Hub City Writers Project is thrilled to host our Winter Intensive Workshop on the weekend of January 16-18, 2026 at the Hub City Press Office in downtown Spartanburg.
Our Winter Intensive Workshop instructors are Emma Copley Eisenberg and Martha Park.
The Winter Intensive consists of a weekend of dedicated nonfiction workshops with limited participants (12-14 per class). It is geared toward experienced writers working on a book-length project who will benefit from a dedicated workshop environment. Applicants must be 21+ years old.
Cost of Attendance
Tuition: $900
Includes one lunch, one dinner, and coffee all weekend.
Room and board optional.
How to Apply
Apply for a $15 fee at hubcity.submittable.com.
Projected Workshop Schedule
The Intensive starts at 5 pm on Friday, January 16th, and wraps up at 1 pm on Sunday, January 18th. A short class on Friday night will give time for introductions and icebreakers. Two 3-hour class blocks on Saturday will be time for workshopping the cohort's work. Emma Copley Eisenberg and a second instructor (to be announced) will read at our downtown Bookshop here in Spartanburg on the evening of the 17th, with a reception to follow.
On Sunday morning, the second instructor will offer a craft capsule workshop from 9:30 to 11 am.
From 11 to 12 pm, Hub City Press staff will host a drop-in session on preparing a book for submission to agents and publishers and answer questions about the publishing process.
Please note that acceptance into the workshop does not guarantee you a spot; you must put down a deposit to secure placement. For all cancellations received before December 15, there is a $100 administrative fee. After that date, there will be no refunds.
Emma Copley Eisenberg is the nationally bestselling author of the novel Housemates, nominated for a Lambda Literary Award in Lesbian Fiction and the VCU Cabell First Novelist Prize, as well as the nonfiction book The Third Rainbow Girl, a New York Times Notable Book and Editor’s Choice and a finalist for an Edgar Award and an Anthony Award.

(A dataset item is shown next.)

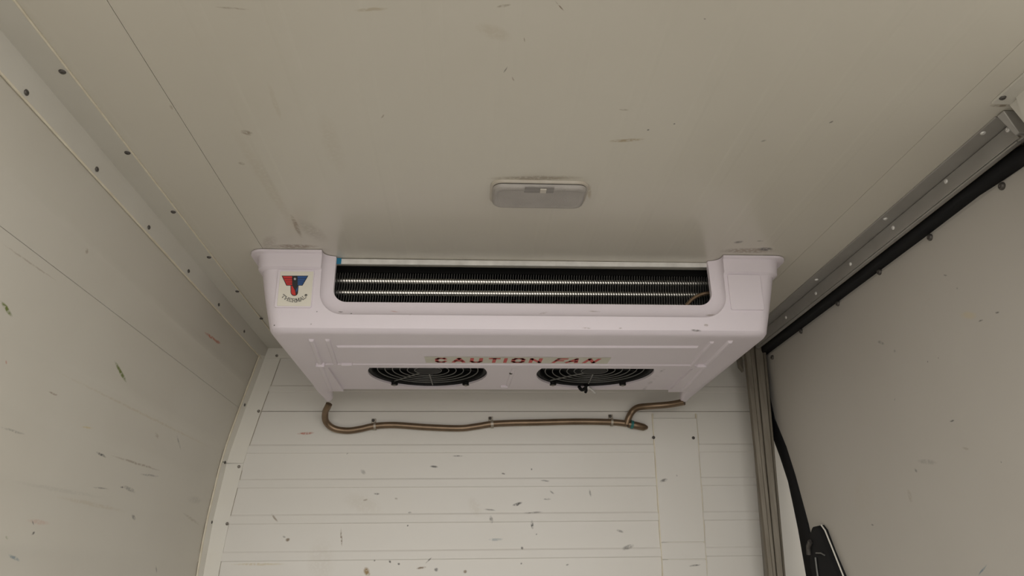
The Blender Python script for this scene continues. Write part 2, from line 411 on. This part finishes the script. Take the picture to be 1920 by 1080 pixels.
# ---------------------------------------------------------------- side door
DE = [(3.19,.966),(3.165,.62),(3.09,.48),(3.045,.36),(3.018,.17),(3.008,0),(2.98,-.4),(2.955,ZF+.02)]      # front edge, sagging outwards
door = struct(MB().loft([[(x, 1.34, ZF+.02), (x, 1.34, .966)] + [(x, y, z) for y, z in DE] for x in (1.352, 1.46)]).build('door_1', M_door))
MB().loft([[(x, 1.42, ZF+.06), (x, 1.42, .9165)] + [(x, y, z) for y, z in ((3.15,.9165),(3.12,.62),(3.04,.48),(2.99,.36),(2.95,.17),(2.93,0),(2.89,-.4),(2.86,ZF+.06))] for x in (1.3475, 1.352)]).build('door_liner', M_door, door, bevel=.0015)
def band(name, path, wid, mat, x0, x1, parent):           # flat strip in the y-z plane, wid along the path
    mb = MB(); rings = []
    P = [Vector((0, a, b)) for a, b in path]
    for i, p in enumerate(P):
        t = (P[min(i+1,len(P)-1)] - P[max(i-1,0)]).normalized(); n = Vector((0, -t.z, t.y)); h = (wid[i] if isinstance(wid, list) else wid)/2
        a, b = p + n*h, p - n*h; m = .3
        ea, eb = p + n*h*(1-m), p - n*h*(1-m)
        rings.append([(x1, a.y, a.z), (x0+.006, a.y, a.z), (x0, ea.y, ea.z), (x0, eb.y, eb.z), (x0+.006, b.y, b.z), (x1, b.y, b.z)])
    return mb.loft(rings).build(name, mat, parent, smooth=50)
gp = [(3.12,.944)] + [(3.05-.1*i,.9445) for i in range(13)]
tail = [at(x, y, 0, 1.318) for x, y in ((1811,353.5),(1855,324),(1883,304),(1903,292),(1920,287))]
gp += [(p.y, p.z) for p in tail if p.y < gp[-1][0]]
ly, lz = gp[-1]
gp += [(ly-.025, lz-.016), (ly-.042, lz-.042), (ly-.05, lz-.08), (ly-.052, lz-.2), (ly-.052, ZF+.05)]
band('gasket', gp, .040, M_rubber, 1.316, 1.353, door)
vp = [(3.16,.95),(3.15,.75),(3.13,.62),(3.058,.48),(3.012,.36),(2.975,.17),(2.958,0),(2.93,-.4),(2.9,-1.0),(2.9,ZF+.03)]
band('gasket', vp, [.07,.07,.075,.08,.075,.10,.115,.13,.13,.13], M_rubber, 1.338, 1.354, door)
for px, py in ((1880,349),(1745,445),(1650,510),(1572,569),(1503,621),(1449,670),(1573,1063)):
    screw(door, at(px, py, 0, 1.3475), (-1,0,0), ME_B, 'bolt')
# latch housing on the door edge
lat = MB()
lp = [at(x, y, 0, 1.325) for x, y in ((1519,1000),(1523,988),(1534,986),(1541,995),(1556,1035),(1577,1085),(1600,1150),(1570,1180),(1540,1150),(1520,1060))]
lat.loft([[(xx, 2.87+(p.y-2.87)*q, .05+(p.z-.05)*q) for p in lp] for xx, q in ((1.352,1.04),(1.328,1.0),(1.322,.93))])
la = lat.build('latch_housing', M_rubber, door, bevel=.002)
MB().tube([at(x, y, 0, 1.332) - Vector((0,.017,0)) for x, y in ((1536,985),(1543,995),(1557,1030),(1572,1068),(1585,1100))], .0028, 6).build('latch_rim', M_trim, la, smooth=60)
MB().tube([at(x, y, 0, 1.318) for x, y in ((1517,1040),(1516,1025),(1520,1015))], .010, 8).build('latch_lever', M_screwd, la, smooth=60)
MB().tube([at(x, y, 0, 1.318) for x, y in ((1530,1037),(1540,1037),(1546,1041))], .003, 6).build('latch_rod', M_wire, la, smooth=60)
MB().tube([at(x, y, 0, 1.318) for x, y in ((1529,1045),(1531,1062),(1534,1085))], .0035, 6).build('latch_rod', M_wire, la, smooth=60)

# ---------------------------------------------------------------- evaporator unit
ev = empty('evaporator_unit', (.17, 2.65, .725))
tag(ev, 'wide pinkish-white refrigeration evaporator with two fans hung under the ceiling', 'refrigeration unit')
ZB = .725
secs = [(ZB, -.628, .970, 2.222), (ZB+.004, -.638, .981, 2.208), (ZB+.014, -.645, .987, 2.199), (.80, -.661, 1.002, 2.196), (.865,-.676,1.018,2.193), (.935,-.690,1.034,2.190),
        (.943,-.701,1.047,2.180), (.980,-.705,1.051,2.178), (.987,-.708,1.054,2.177), (.991,-.728,1.074,2.170), (.998,-.729,1.075,2.169)]
mb = MB(); rings = []
for z, xl, xr, yf in secs:
    rings.append([(x, y, z) for x, y in rrect(xl, xr, yf, 2.990, [.045,.02,.02,.045], 6)])
mb.loft(rings)
house = mb.build('housing', M_unit, ev)
# cutters: inside, front opening with its sloped surround, fan holes, raised fan bay
FC = ((-.165, 2.735), (.489, 2.730)); FRAD = .230
def cutter(m): return m.build('cutter', M_unit, ev)
def notch(g, y): return [(x, y, z) for x, z in rrect(-.452-g*.7, .812+g*.7, .836-g, 1.2, [.045+g*.6, .01, .01, .045+g*.6], 8)]
cuts = [cutter(MB().box(-.61, .95, 2.240, 2.977, .743, 1.1)),
        cutter(MB().loft([notch(.056, 2.10), notch(.054, 2.186)] + [notch(.054*q, 2.188+.032*math.sqrt(1-q*q)) for q in (.985,.95,.88,.78,.62,.45,.28,.12)] + [notch(0, 2.2215), notch(0, 2.30)])),
        cutter(MB().box(-.53, .85, 2.620, 3.1, .70, .7345))]
for fx, fy in FC:                                # holes cut off straight by the front edge of the bay
    pts = [(fx + FRAD*math.cos(2*math.pi*k/72), max(2.622, fy + FRAD*math.sin(2*math.pi*k/72))) for k in range(72)]
    keep = [p for i, p in enumerate(pts) if p[1] > 2.6221 or pts[i-1][1] > 2.6221 or pts[(i+1) % 72][1] > 2.6221]
    cuts.append(cutter(MB().loft([[(x, y, z) for x, y in keep] for z in (.70, .76)])))
boolean_cut(house, cuts)
finish(house, .005, 32, 3)
# moulded ridges of the underside
def ridge(x0, y0, x1, y1, wd, z0, z1, name='underside_ridge'):
    d = Vector((x1-x0, y1-y0, 0)).normalized(); n = Vector((-d.y, d.x, 0))*wd/2; i = d*.008
    a, b = Vector((x0,y0,0)), Vector((x1,y1,0))
    top = [a-n, b-n, b+n, a+n]; bot = [a-n*.55+i, b-n*.55-i, b+n*.55-i, a+n*.55+i]
    return MB().hexa([(p.x,p.y,z0) for p in bot], [(p.x,p.y,z1) for p in top]).build(name, M_unit, ev, bevel=.002)
ridge(-.455, 2.352, .785, 2.334, .028, ZB-.0075, ZB+.004)
ridge(-.545, 2.572, .875, 2.566, .024, ZB-.005, ZB+.006)
ridge(-.52, 2.27, -.548, 2.60, .022, ZB-.008, ZB+.003); ridge(-.468, 2.27, -.492, 2.58, .02, ZB-.006, ZB+.003)
ridge(-.552, 2.60, -.578, 2.96, .022, ZB-.006, ZB+.003)
ridge(.872, 2.26, .882, 2.60, .022, ZB-.008, ZB+.003); ridge(.812, 2.27, .83, 2.58, .02, ZB-.006, ZB+.003)
ridge(.885, 2.60, .905, 2.96, .022, ZB-.006, ZB+.003)
ridge(.165, 2.64, .155, 2.93, .022, .731, .738)
MB().box(-.560, -.528, 2.552, 2.566, ZB-.016, ZB+.004).build('underside_boss', M_unit, ev, bevel=.003)
MB().box(-.470, -.430, 2.556, 2.568, ZB-.010, ZB+.004).build('underside_boss', M_unit, ev, bevel=.003)
MB().box(.845, .88, 2.552, 2.566, ZB-.012, ZB+.004).build('underside_boss', M_unit, ev, bevel=.003)
MB().box(.125, .155, 2.915, 2.93, .724, .738).build('underside_clip', M_unit, ev, bevel=.002)
screw(ev, (.158, 2.72, .733), (0,0,-1), ME_D)
# drain spouts at both rear corners
for sx, x0, x1 in ((-1, -.648, -.585), (1, .925, .990)):
    mb = MB(); rings = []
    for y, g, z0, z1 in ((2.93,0,ZB+.001,.83), (3.02,0,ZB+.001,.81), (3.06,.004,ZB-.002,.79), (3.10,.010,ZB-.006,.775), (3.125,.013,ZB-.012,.765)):
        rings.append([(x, y, z) for x, z in rrect(x0+g, x1-g, z0, z1, .018, 4)])
    mb.loft(rings).build('drain_spout', M_unit, ev, smooth=60)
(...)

She’s received fellowships and residencies from Yaddo, Bread Loaf, Tin House, The Millay Colony and others, and her fiction, essays, and criticism have appeared in such publications as Granta, The Paris Review, The Believer, Esquire, the Virginia Quarterly Review, The New Republic, Harpers Bazaar, and The Cut. She lives in Philadelphia, where she co-founded Blue Stoop, a community hub for the literary arts. Her next book of fiction, Fat Swim, will be published on April 28, 2026.
Martha Park is a writer and illustrator from Memphis, Tennessee. She received an MFA from the Jackson Center for Creative Writing at Hollins University, and was the Spring 2016 Philip Roth Writer-in-Residence at Bucknell University’s Stadler Center for Poetry. She has received fellowships and grants from the Religion & Environment Story Project, the Virginia Center for the Creative Arts, and the Economic Hardship Reporting Project. Her collaborative illustrated journalism has been recognized with an EPPY Award for Best use of Data/Infographics and was a finalist for the Institute for Nonprofit News’ Insight Award for Visual Journalism. Martha’s work has appeared in Orion, Oxford American, The Guardian, Grist, Guernica, The Bitter Southerner, ProPublica, and elsewhere. Her first book, World Without End: Essays on Apocalypse and After, was published by Hub City Press.